A born organizer Rich Ritchie got his start running sports leagues growing up in the Ravenswood Houses.

"In the summer," he said, when school was out "all us kids would go meet in what we called 'the circle,' in the middle of the project. We'd choose up teams, and we'd stick with those teams from sunup to sundown, all the way through the end of the summer.

"And what do you know? I was the one in the middle, telling everyone which side they'd play for."

Ritchie became a two-sport stal- wart, starring in ad hoc roller hockey games and organized baseball, in which sport he said he eventually earned a couple of pro tryouts. As he transitioned into his adult life, getting involved in sports leagues came naturally.

"I've always been known as an organizer," he said. "I had a friend who used to say I could get a baseball team going in the Sahara Desert."

Sure enough, Ritchie ran the Queens Roller Hockey Association for over 20 years, and Empire Softball for 15. These days, in addition to running QSLA, he's the head coach of the Long Island 495ers, a professional roller hockey team playing in the American Inline Hockey Association.

2008 highlights

Ritchie inaugurated the QLSA last year, running an eight-team league on weeknights out of Queensboro Park. The Heavy Hitters, representing College Point, won the playoffs behind the hitting and pitching of postseason MVP John Galindo.

The 2008 season also featured an all-star game, complete with home run contest, two competitions which Ritchie had never staged before.

"For the home run contest, we set up cones in the outfield to show what a homerun was, and we set them up too far. So no one hit a homerun in the first round. We moved them in after that."

The season also featured a cameo appearance from a former- Yankees great.

"I was umpiring a league game," Ritchie said, "and we're getting ready to start, and I hear someone from one of the teams—it was the Cardinals, who are all Williamsburg guys—'Hey Mick, we don't have enough. You're going to have to play.

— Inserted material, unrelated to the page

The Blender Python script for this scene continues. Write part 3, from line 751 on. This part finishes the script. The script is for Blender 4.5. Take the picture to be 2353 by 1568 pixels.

"I didn't really think of it, but I notice a guy coaching third base in a New York Diamonds T-shirt. And the first batter says, 'You see who we got playing with us tonight?'

"And I look back down to third base, and the guy's got this distinctive walk. And I kind of squinted at him for a second, and I said, 'Wow. That's Mickey Rivers.'

"He was going to come back and be the honorary captain for the allstar game, but he was out of town, or there was a conflict with oldtimers day at Yankee Stadium, or something like that."

Looking ahead to 2009

Ritchie also tried a new payout structure last year: whereas he had previously reserved the cash pot for the playoff champions, with perhaps a smaller share going to the regular season winner, in 2008, QLSA awarded a little piece of the pot to a wild card team.

Ritchie said he thought the revised payout was a success, and that he's expanding on the idea for 2009.

"I always used to do winnertake all, and I think it caused a lot of bad blood. By dividing the money up you keep more teams happy, give more teams something to play for. If it doesn't work, we can always go back."

QLSA has expanded to 16 teams—playing in two eight-team divisions—for its 2009 season, including clubs from Ridgewood, Williamsburg, Jackson Heights, Long Island City and other parts of Queens and Brooklyn.

Ritchie said he had to fight the urge to expand further.

"Some of the teams wanted me to do Saturday/Sunday, too, and I thought about it. But one thing I've learned is that you have to grow slowly, or you run the risk of a backslide."

When asked to pick some potential favorites out of the 2009 teams, he refused.

"I would never pick a favorite," he said. "I always remember that anything can happen in this game, so in the name of impartiality, it's better not to anticipate in advance. I don't play favorites, I don't hold a grudge and I try to let teams know it's about them, not about me."

People seem to know these things about Ritchie, because after all these years, they're still signing up to play in his leagues.